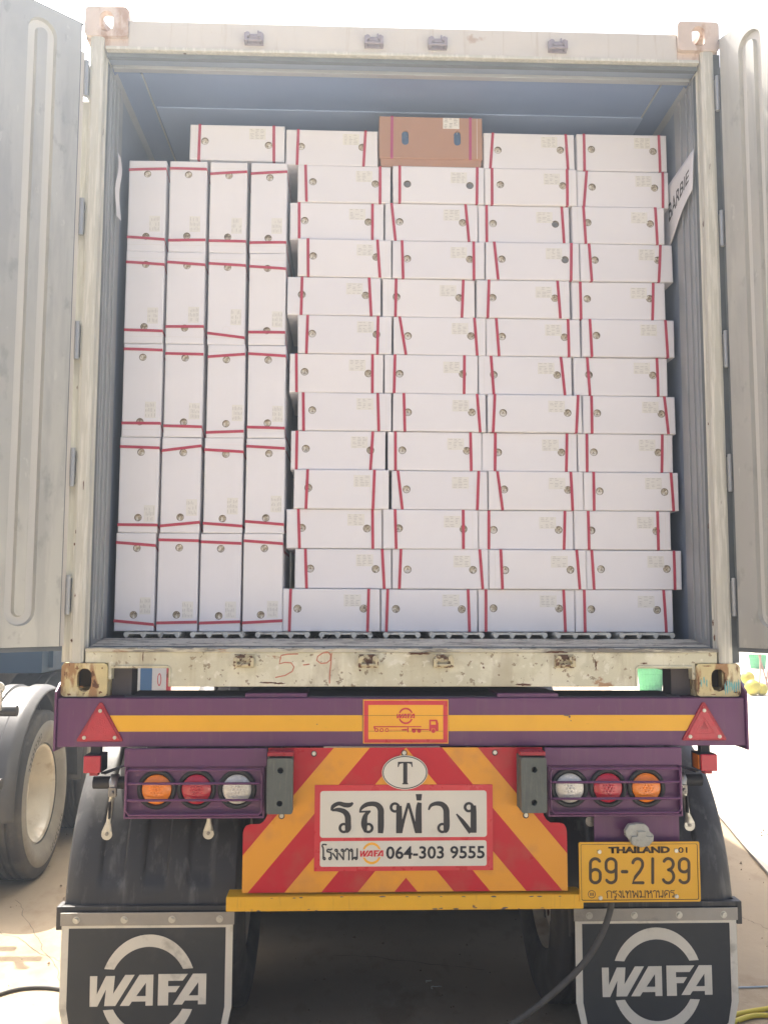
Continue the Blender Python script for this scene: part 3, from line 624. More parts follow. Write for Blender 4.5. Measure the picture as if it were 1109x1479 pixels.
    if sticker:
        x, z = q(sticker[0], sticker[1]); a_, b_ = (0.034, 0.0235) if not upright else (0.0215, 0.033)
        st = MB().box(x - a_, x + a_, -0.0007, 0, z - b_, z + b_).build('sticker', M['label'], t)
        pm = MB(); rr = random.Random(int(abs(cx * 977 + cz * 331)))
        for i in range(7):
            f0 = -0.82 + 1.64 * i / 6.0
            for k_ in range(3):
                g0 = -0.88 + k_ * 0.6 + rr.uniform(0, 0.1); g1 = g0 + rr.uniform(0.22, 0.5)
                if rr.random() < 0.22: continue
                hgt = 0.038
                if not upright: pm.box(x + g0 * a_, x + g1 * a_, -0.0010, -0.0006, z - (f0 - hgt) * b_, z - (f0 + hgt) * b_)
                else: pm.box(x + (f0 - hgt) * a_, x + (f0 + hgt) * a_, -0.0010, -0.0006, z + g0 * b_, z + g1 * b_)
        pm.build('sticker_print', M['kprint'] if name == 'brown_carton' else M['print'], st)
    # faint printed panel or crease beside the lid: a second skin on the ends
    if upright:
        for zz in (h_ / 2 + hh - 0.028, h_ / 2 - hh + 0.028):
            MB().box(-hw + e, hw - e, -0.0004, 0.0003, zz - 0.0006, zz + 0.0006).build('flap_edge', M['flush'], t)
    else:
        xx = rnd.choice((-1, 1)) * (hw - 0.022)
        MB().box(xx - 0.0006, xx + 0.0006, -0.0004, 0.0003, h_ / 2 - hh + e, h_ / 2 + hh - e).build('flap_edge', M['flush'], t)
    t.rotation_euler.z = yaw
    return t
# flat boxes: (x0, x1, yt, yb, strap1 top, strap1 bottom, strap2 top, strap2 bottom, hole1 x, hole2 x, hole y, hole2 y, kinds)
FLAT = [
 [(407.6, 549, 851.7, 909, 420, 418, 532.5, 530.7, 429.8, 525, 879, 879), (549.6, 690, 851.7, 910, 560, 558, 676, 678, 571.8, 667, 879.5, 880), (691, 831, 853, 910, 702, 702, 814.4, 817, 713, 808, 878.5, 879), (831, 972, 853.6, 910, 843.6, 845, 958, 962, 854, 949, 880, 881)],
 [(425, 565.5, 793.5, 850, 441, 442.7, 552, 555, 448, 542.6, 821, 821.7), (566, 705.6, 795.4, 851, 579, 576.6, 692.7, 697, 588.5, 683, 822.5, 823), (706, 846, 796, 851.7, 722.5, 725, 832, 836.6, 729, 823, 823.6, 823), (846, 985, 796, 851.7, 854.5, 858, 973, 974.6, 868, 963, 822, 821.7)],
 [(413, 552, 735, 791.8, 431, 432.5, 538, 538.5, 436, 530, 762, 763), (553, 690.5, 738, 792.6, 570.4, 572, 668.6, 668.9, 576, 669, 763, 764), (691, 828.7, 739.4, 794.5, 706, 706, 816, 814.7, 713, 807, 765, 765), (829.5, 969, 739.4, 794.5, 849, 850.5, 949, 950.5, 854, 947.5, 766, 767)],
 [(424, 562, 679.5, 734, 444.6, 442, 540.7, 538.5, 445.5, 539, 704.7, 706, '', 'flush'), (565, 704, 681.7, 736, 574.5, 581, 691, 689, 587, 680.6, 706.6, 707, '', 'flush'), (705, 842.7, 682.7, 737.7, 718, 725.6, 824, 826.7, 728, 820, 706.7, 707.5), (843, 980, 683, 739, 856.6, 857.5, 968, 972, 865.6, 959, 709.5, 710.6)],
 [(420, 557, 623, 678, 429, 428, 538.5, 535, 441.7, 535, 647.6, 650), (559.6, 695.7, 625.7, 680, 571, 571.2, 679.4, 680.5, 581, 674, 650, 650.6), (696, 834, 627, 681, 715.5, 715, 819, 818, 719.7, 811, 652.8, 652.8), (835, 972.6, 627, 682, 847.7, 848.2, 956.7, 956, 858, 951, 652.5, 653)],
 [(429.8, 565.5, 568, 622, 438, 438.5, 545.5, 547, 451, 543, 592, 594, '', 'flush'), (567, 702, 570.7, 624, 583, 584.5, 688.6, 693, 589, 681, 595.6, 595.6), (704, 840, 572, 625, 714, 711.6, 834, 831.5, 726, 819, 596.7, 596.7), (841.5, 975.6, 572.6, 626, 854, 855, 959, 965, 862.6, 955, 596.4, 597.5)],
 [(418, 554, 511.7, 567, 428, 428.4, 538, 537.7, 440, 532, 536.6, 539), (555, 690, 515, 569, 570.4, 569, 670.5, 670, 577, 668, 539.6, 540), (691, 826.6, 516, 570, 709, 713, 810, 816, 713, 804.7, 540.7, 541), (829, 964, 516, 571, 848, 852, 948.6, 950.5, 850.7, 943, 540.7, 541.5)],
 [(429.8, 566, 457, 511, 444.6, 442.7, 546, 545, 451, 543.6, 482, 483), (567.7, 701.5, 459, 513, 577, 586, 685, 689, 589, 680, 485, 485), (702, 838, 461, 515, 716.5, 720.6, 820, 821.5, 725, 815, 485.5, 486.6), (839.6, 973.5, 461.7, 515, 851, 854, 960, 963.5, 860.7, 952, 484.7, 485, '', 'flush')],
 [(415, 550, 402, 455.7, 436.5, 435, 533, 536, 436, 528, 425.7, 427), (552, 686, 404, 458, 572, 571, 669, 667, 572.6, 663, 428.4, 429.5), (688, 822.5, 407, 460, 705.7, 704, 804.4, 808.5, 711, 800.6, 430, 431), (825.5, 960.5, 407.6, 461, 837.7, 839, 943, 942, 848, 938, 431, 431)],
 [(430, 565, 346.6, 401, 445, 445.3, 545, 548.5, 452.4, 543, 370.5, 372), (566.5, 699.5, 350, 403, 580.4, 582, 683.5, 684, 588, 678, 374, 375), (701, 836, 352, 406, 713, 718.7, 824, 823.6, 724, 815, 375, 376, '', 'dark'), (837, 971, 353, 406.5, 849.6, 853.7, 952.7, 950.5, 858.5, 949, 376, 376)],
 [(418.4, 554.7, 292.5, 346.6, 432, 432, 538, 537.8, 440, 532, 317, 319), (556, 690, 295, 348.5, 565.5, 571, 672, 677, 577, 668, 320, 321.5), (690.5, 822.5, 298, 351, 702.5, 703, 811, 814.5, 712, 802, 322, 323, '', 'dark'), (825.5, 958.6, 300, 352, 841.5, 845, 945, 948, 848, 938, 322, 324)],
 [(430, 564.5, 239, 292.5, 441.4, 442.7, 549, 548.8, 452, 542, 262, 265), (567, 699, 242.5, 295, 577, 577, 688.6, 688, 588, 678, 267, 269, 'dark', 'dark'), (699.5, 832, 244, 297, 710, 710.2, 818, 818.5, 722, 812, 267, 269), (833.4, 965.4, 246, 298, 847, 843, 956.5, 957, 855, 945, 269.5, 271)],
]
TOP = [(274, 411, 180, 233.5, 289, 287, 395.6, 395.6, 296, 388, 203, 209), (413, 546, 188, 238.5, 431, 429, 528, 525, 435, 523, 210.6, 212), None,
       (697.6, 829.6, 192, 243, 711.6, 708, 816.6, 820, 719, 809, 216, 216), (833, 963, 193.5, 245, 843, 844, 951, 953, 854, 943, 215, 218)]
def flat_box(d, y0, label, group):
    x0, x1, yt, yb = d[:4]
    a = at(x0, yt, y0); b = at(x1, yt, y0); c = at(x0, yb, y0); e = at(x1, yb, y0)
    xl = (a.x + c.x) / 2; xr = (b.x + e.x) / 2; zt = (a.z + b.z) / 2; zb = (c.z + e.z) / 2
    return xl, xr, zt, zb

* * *

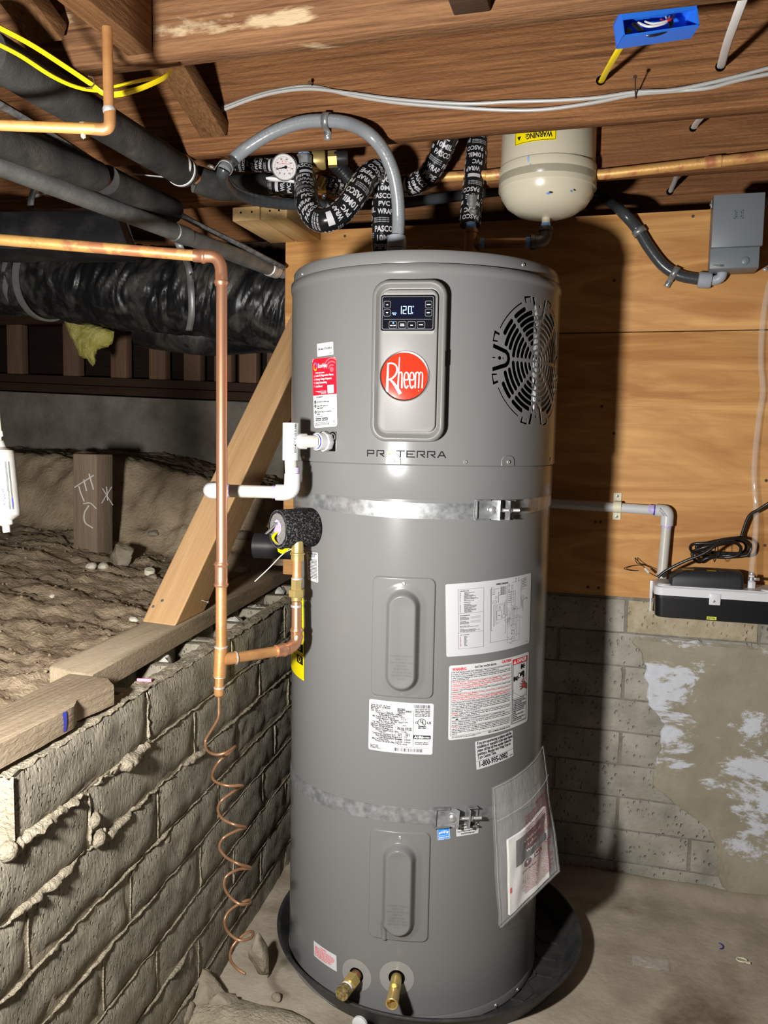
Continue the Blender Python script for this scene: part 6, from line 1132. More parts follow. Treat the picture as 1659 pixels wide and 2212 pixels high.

==

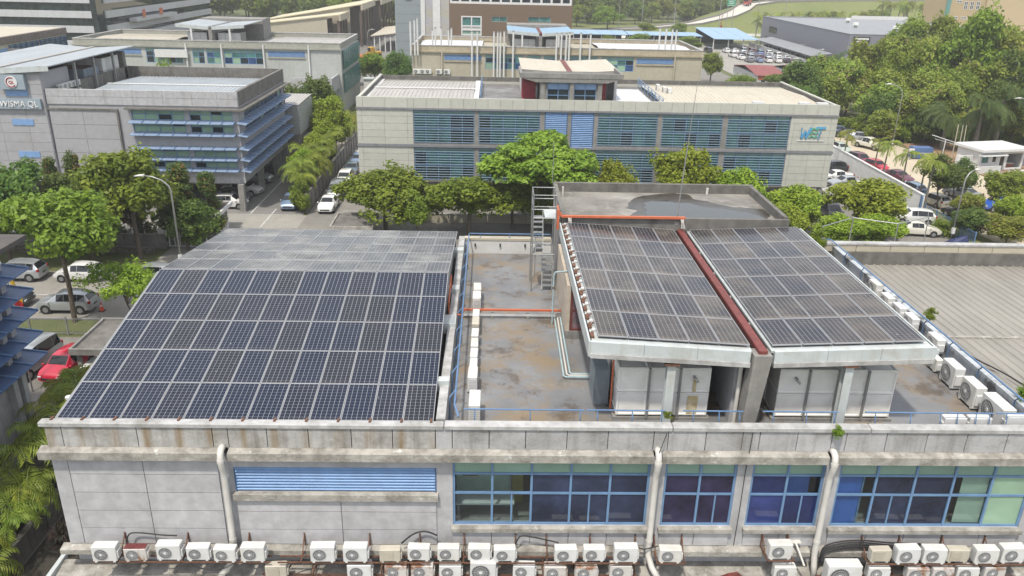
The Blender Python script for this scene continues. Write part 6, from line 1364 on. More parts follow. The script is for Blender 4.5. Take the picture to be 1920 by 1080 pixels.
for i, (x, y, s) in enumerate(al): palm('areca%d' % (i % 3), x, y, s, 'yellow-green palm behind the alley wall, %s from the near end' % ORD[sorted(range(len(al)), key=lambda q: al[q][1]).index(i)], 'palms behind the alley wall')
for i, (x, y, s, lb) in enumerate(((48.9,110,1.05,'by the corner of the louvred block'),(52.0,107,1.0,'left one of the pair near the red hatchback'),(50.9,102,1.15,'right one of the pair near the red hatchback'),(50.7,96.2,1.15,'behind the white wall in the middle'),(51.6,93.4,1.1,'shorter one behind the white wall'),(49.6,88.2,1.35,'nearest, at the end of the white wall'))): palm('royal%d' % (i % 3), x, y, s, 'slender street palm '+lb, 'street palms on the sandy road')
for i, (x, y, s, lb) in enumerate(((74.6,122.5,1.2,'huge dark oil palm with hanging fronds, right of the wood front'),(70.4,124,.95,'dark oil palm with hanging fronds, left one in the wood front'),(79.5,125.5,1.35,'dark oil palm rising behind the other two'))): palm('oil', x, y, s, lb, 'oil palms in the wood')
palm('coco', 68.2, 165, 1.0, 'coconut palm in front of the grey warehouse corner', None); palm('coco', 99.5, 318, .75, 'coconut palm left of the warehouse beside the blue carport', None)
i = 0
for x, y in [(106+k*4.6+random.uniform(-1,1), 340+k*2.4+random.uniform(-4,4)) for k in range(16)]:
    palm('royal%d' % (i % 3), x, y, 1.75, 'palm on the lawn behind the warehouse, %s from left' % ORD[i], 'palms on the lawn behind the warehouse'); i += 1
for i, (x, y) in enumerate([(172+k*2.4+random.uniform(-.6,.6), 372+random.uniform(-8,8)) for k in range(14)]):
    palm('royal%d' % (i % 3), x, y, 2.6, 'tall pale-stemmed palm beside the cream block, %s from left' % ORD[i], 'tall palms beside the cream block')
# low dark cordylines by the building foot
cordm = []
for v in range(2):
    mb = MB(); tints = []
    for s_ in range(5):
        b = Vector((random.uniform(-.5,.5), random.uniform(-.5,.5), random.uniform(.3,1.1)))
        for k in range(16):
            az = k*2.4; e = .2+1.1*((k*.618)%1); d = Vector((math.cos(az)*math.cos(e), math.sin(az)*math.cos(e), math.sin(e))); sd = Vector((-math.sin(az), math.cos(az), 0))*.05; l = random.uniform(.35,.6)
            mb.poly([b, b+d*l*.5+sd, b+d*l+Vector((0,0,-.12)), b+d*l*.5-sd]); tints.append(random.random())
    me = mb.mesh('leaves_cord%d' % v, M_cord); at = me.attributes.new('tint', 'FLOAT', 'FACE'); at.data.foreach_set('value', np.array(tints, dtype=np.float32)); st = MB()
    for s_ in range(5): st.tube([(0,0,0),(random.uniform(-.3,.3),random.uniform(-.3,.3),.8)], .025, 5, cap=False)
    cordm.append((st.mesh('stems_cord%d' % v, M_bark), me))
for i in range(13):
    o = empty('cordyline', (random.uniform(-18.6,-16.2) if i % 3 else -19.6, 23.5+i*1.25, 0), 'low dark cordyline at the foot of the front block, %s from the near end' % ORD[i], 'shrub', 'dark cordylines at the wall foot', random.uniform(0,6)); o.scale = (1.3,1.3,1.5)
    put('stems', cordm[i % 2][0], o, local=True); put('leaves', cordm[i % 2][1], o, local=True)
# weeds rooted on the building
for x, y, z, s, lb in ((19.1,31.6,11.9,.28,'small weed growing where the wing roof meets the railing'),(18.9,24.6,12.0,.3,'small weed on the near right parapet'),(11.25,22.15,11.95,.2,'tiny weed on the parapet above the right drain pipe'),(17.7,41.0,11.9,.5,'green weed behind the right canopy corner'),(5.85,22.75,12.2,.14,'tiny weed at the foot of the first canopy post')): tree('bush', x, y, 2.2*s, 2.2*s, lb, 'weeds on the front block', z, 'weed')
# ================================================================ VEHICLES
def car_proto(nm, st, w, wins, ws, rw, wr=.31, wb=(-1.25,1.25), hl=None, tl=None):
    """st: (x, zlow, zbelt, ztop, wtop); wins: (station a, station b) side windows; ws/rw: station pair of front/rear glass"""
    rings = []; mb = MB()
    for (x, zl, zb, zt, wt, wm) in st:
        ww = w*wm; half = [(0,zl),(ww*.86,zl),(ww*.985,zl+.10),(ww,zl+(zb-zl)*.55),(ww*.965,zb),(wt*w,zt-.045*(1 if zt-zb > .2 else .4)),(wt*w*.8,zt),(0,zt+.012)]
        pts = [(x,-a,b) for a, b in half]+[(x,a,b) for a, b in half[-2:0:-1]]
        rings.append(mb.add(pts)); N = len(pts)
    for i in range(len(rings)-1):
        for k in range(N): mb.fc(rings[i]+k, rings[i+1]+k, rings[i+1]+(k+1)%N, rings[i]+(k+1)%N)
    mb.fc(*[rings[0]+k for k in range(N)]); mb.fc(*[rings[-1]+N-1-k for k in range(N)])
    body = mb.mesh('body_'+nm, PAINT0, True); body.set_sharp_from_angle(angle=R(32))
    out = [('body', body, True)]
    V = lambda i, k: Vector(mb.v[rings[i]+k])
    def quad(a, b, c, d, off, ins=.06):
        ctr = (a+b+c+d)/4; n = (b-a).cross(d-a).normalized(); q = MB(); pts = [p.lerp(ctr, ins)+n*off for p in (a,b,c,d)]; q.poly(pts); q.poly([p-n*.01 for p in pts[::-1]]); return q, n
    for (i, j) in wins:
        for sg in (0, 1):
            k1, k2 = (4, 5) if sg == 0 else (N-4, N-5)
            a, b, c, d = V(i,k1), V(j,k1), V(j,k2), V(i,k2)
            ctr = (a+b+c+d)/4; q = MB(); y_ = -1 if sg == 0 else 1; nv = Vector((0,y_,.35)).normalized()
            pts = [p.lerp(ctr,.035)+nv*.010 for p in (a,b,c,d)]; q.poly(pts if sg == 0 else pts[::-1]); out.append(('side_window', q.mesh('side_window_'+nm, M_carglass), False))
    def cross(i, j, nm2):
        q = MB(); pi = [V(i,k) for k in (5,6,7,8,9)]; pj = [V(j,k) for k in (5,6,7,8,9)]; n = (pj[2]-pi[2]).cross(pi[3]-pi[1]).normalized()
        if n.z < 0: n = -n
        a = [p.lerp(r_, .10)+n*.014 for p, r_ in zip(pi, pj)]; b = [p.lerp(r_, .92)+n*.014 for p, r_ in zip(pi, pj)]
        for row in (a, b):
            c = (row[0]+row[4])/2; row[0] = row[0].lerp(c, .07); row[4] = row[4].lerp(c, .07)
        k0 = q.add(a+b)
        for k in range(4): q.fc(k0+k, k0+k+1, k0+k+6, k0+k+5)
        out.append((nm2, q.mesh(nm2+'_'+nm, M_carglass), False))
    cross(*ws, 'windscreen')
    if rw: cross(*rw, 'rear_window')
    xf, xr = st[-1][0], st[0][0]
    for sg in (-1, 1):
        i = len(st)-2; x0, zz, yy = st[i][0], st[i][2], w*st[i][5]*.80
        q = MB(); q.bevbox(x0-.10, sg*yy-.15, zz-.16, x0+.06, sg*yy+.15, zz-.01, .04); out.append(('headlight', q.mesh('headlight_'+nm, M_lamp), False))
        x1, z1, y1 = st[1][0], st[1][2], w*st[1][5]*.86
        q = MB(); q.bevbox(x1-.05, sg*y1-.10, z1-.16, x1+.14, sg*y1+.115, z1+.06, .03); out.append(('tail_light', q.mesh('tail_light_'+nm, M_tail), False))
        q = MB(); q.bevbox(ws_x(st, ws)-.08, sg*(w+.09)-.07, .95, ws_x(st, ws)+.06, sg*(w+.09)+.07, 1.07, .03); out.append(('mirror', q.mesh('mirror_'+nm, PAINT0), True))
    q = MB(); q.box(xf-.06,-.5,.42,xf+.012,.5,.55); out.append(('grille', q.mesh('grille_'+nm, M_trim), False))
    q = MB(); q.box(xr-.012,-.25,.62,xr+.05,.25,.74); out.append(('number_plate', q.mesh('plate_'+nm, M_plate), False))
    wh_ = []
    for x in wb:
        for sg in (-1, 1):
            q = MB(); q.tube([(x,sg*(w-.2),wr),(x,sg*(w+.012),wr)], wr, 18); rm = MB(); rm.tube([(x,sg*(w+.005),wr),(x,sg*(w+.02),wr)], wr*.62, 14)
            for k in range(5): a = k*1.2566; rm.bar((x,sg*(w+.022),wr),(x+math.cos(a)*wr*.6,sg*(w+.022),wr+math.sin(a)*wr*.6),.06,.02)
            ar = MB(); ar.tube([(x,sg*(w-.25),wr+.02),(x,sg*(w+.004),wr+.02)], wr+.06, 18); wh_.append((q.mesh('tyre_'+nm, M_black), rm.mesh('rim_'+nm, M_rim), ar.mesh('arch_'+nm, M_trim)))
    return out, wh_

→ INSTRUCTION
Search the listing for the word "scene" and return each line that holds it.

→ RESULT FOR THIS TASK
Continue the Blender Python script for this scene: part 3, from line 624. More parts follow. Write for Blender 4.5. Measure the picture as if it were 1109x1479 pixels.
Continue the Blender Python script for this scene: part 6, from line 1132. More parts follow. Treat the picture as 1659 pixels wide and 2212 pixels high.
The Blender Python script for this scene continues. Write part 6, from line 1364 on. More parts follow. The script is for Blender 4.5. Take the picture to be 1920 by 1080 pixels.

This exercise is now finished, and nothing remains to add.